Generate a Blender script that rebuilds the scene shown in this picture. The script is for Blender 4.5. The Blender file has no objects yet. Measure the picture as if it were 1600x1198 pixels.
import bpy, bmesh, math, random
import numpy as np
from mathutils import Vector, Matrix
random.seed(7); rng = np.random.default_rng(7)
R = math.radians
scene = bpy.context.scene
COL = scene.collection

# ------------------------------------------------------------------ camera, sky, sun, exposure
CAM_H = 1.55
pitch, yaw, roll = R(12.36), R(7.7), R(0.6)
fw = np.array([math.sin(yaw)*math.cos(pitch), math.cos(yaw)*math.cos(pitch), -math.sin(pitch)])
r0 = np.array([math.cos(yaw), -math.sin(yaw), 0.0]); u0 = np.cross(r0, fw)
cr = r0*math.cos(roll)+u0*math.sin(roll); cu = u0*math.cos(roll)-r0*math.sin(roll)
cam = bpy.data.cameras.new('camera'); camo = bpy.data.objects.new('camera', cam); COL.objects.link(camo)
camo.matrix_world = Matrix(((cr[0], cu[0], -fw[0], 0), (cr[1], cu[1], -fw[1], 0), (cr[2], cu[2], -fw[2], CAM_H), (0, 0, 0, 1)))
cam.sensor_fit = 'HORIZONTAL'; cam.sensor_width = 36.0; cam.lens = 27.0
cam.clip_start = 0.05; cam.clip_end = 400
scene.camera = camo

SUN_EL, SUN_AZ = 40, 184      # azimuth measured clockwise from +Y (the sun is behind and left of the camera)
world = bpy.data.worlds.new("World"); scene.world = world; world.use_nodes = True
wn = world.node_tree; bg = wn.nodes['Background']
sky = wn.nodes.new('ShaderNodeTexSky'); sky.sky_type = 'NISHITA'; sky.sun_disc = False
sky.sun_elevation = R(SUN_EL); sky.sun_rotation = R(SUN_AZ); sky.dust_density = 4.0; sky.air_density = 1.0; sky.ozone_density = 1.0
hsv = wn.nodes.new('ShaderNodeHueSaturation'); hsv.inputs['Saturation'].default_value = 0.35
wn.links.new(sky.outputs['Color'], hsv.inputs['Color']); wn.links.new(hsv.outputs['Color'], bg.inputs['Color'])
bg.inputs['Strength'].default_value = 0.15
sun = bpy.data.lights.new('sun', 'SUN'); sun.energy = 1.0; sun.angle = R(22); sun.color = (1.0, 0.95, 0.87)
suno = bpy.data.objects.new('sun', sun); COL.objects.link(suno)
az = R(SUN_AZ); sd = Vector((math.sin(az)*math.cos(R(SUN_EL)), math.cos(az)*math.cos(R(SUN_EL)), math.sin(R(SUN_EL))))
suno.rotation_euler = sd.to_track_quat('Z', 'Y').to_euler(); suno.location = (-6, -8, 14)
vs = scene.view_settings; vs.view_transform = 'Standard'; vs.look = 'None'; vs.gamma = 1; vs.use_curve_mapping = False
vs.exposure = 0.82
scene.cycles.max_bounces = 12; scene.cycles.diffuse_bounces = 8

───

**TASK TO CARRY OUT**
Scan the listing above and copy all lines containing the word "objects".

**EXERCISE RESULT**
Generate a Blender script that rebuilds the scene shown in this picture. The script is for Blender 4.5. The Blender file has no objects yet. Measure the picture as if it were 1600x1198 pixels.
cam = bpy.data.cameras.new('camera'); camo = bpy.data.objects.new('camera', cam); COL.objects.link(camo)
suno = bpy.data.objects.new('sun', sun); COL.objects.link(suno)